One of the first decisions writers have to make is to decide on the reader’s knowledge base. Will the reader know what I mean by X, or do I need to define it? Will the reader have a different definition of X than I do? Will the reader agree that X is important, or do I need to justify my study of X?

These kinds of decisions will vary by case, but there are some general guidelines. When deciding what you can assume about the knowledge you might share with your reader, ask yourself these questions:

  • Do the journals in my field share a common definition of this concept? For instance, if you plan to discuss a certain trend in your field, can you assume that your colleagues will be familiar with that trend and the language you are using to describe it? A quick review of current journals in your field should help you determine the common practice.
  • Could this term or topic be understood differently by different readers? For instance, buzzwords like at-risk and burnout appear in many Walden papers, often with very different implications and contexts. If you plan to use a term that may have different interpretations, be sure to define it clearly for the purposes of your paper.
  • Is this an idea that is particularly present in my own environment? Sometimes, writers assume that a reader will be familiar with an idea because it is so prevalent in their own setting. The problem, of course, is that every workplace or region is different, and what may be a pressing issue in one place isn’t even on the radar somewhere else.

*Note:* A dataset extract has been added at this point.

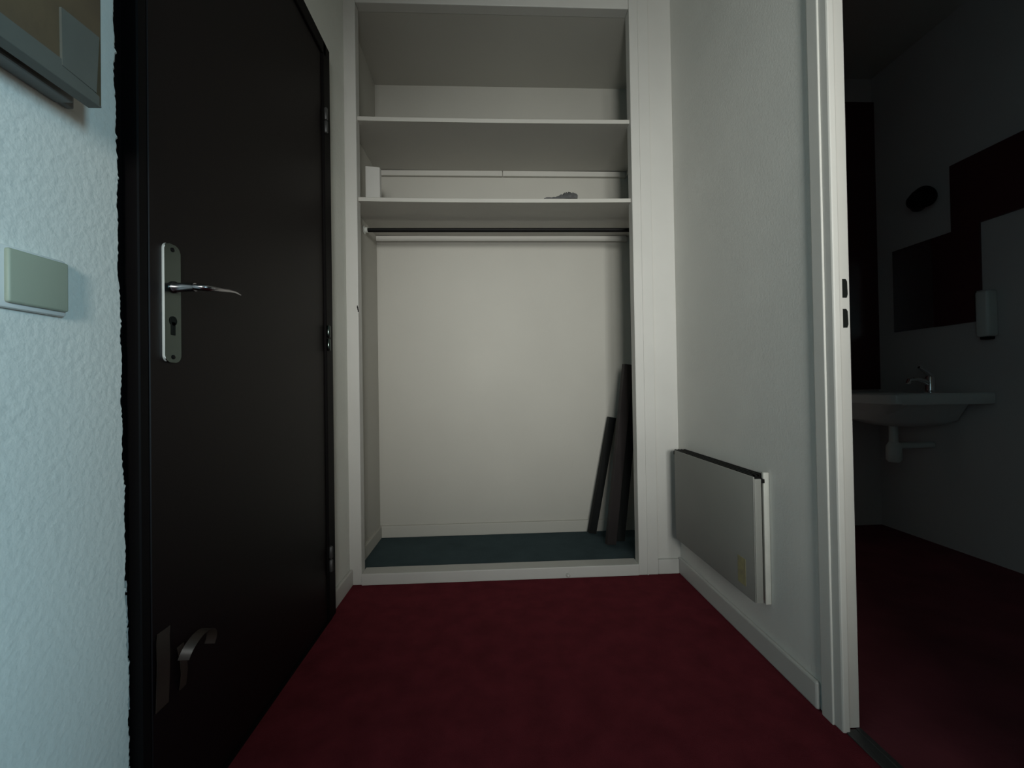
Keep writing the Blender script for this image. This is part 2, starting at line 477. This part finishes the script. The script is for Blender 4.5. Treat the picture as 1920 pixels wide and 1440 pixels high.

  • Am I assuming that the reader already believes in the importance of this issue? When writers have a passion for solving a certain problem, they often forget to clarify why it is a problem. Remember that while your reader may share some of your knowledge base, he or she might not share your perspective. Any time you find yourself beginning a sentence with “We all know that ___ is a problem,” you’ll want to stop and examine that assumption.
  • Is the term or idea part of current debate and practice? A notion can occupy many people’s minds for a while and then fall out of fashion in favor of a newer idea. When writing, make sure that your vocabulary is current, reflecting changes in thinking that may have occurred very recently.